PSE OPENS FIRST TRADING DAY OF 2016 – The Philippine Stock Exchange, Inc. (PSE) officials raise their glasses in a toast to welcome the new year and signal the first trading day of 2016. Shown (from left) are: PSE President and CEO Hans B. Sicat, PSE Director Alejandro T. Yu, PSE Chairman Jose T. Pardo, PSE COO Roel Refran, and Cornelio Gison, President of Capital Markets Integrity Corporation. (Federico Cruz)

PSE OPENS FIRST TRADING DAY OF 2016 – The Philippine Stock Exchange, Inc. (PSE) officials raise their glasses in a toast to welcome the new year and signal the first trading day of 2016. Shown (from left) are: PSE President and CEO Hans B. Sicat, PSE Director Alejandro T. Yu, PSE Chairman Jose T. Pardo, PSE COO Roel Refran, and Cornelio Gison, President of Capital Markets Integrity Corporation. (Federico Cruz)

VOLATILITY TO STAY

As time goes by, it is becoming more obvious where the market is heading at least for the first six months of the year. And that is towards more volatility.

“Note that volatility readings remain high so expect moderate to sharp intraday movements which will provide quick trading opportunities,” Regina Capital head of business development Luis Limlingan said in an interview.

“The volatility will persist up to the election,” he further said, adding that market participants will continue to sell heavily moving forward.

Calaycay also mentioned that most of the volatility this year will come from as far as the United States and as near as our own presidential election.

“We expect the overall economy to encounter serious challenges – investments may slacken off a bit for two main reasons. First, the improving conditions in the US [even as other developed economies remain on the edge] and second, the usual uncertainties that blanket an economy that is going through an important election of a new leadership,” Calaycay said.

He pointed out that the US economy is undeniably well on the road to recovery, adding that there may be some rough patches along the way, but generally, everything is reverting back to normal.

“It is this transition back to normalcy that will somehow send tremors of various magnitude across financial markets. In particular, each meeting of the US Federal Reserve will continue to be watched with heightened interest – along with the weekly and monthly economic data releases that may point to the pace of rates adjustments the regulators will take,” Calaycay said.

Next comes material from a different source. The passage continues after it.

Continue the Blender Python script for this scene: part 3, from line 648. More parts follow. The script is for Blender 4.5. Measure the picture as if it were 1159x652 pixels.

“Of course, a stronger US economy and higher interest rate contribute to a stronger currency – alternatively, a weakness in the Philippine peso,” he added.

 

THE ROAD TO ELECTION

Historically, the market is on an uptrend before and after the election but there are days in between that participants and businessmen are nothing but uncertain towards it.

“Our concerns over the elections are two-fold. One, it should give rise to good business in the fields of consumer retail, communications [mobile phones, SMS, Internet, etc], transportation and media. Additionally, it should provide employment a good number at least for the next six months,” said Justino Calaycay, analyst at Philstocks Financial, Inc.

This, according to him, is the “good side” of the elections.

The bad side comes when businessmen and the investment community start to be uneasy about who will be the next president, whether he will make it easy for investors to do business in the country or not.

“The question of who will eventually succeed President Benigno S. Aquino III in Malacañang presents a degree of uneasiness to the business and investment community.

This risk cannot be avoided – not particularly so since not one of the candidates have so far made clear their economic programs and policy orientations with respect to specific sectors of society,” Calaycay pointed out.

“We haven’t even mentioned how they will fare in the area of good governance. But as history has shown, each and every presidential election year in the post-Marcos era have translated to positive annual results in the PSEi,” he added.